A couple of other points are worth noting–

1) China’s goods surplus surged in the second quarter, thanks both to strong export growth and a slowdown in import growth.

China: Goods Trade Balance

The weaker real yuan is having an impact—there isn’t another good explanation for why Chinese year-over-year export volumes were up close to 10 percent in q2. Additionally the policy tightening carried out earlier this year brought import volume growth down. China’s surplus in manufacturing always has been large as a share of its GDP, and it looks to have gone back up in q2 (after falling for a few quarters).

The rise in the goods surplus though was offset (yet again) by a rise in the services deficit. Tourism imports jumped again (relative to q1).

This cuts both ways. There is evidence that at the current exchange rate China’s manufacturing sector remains very competitive, and will take global market share (Chinese export volume growth in q2 likely exceeded global trade growth). But the combination of a large goods surplus and only modest reserve growth implies ongoing (private) capital outflows continue even if the controls have cut off some big sources of pressure.

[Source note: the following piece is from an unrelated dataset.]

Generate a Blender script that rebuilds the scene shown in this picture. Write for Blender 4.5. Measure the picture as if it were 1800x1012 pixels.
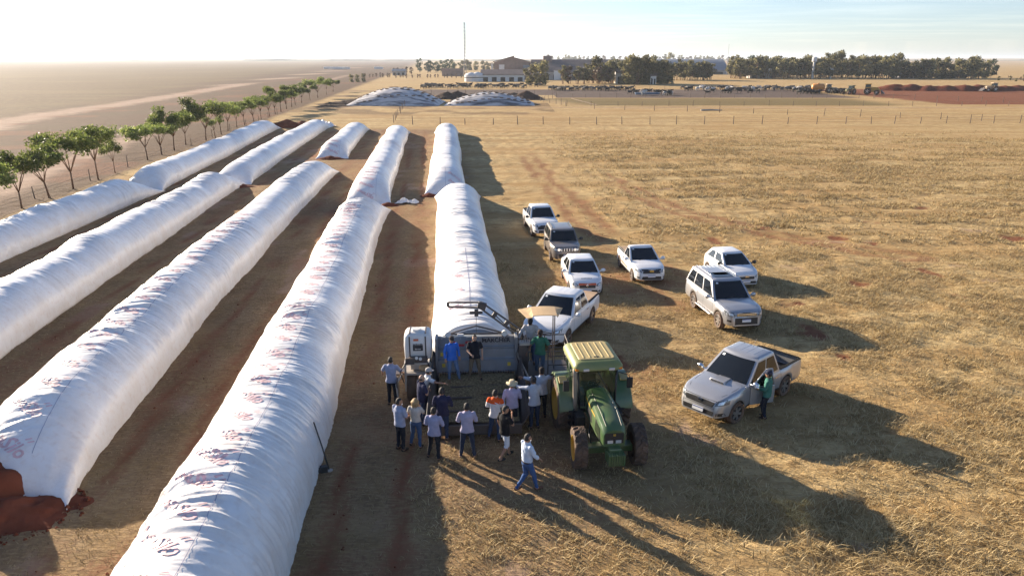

2) China’s return to reserve accumulation is part of a broader trend. Not at the pre-crisis pace, or at the 2010-12 pace, but noticeably. Singapore’s “true” reserve growth is higher than this chart implies too, as there has been a substantial buildup of official deposits offshore through the sovereign wealth fund that has held down reported reserves (see this post). And Singapore isn't the only country adding to its reserves either. The reserves of most emerging Asian countries (Thailand, India and Indonesia for example) are now rising, and by more than can be explained by valuation gains.*

Reserve accumulation, as the IMF noted its latest external sector report, hasn't been an important source of balance of payments imbalances in the last couple of years. But there are signs that this could be changing, at least somewhat.

Asian FX Reserves

* Korea's headline reserves haven't increased by much, but it still appears to be buying foreign exchange at key points in time to prevent the won from strengthening through 1100 against the dollar. For example, it may have intervened on July 27. But recent geopolitical stress and ongoing outflows from the national pension fund have allowed Korea to keep the won within Korea's de facto target zone without sustained heavy intervention.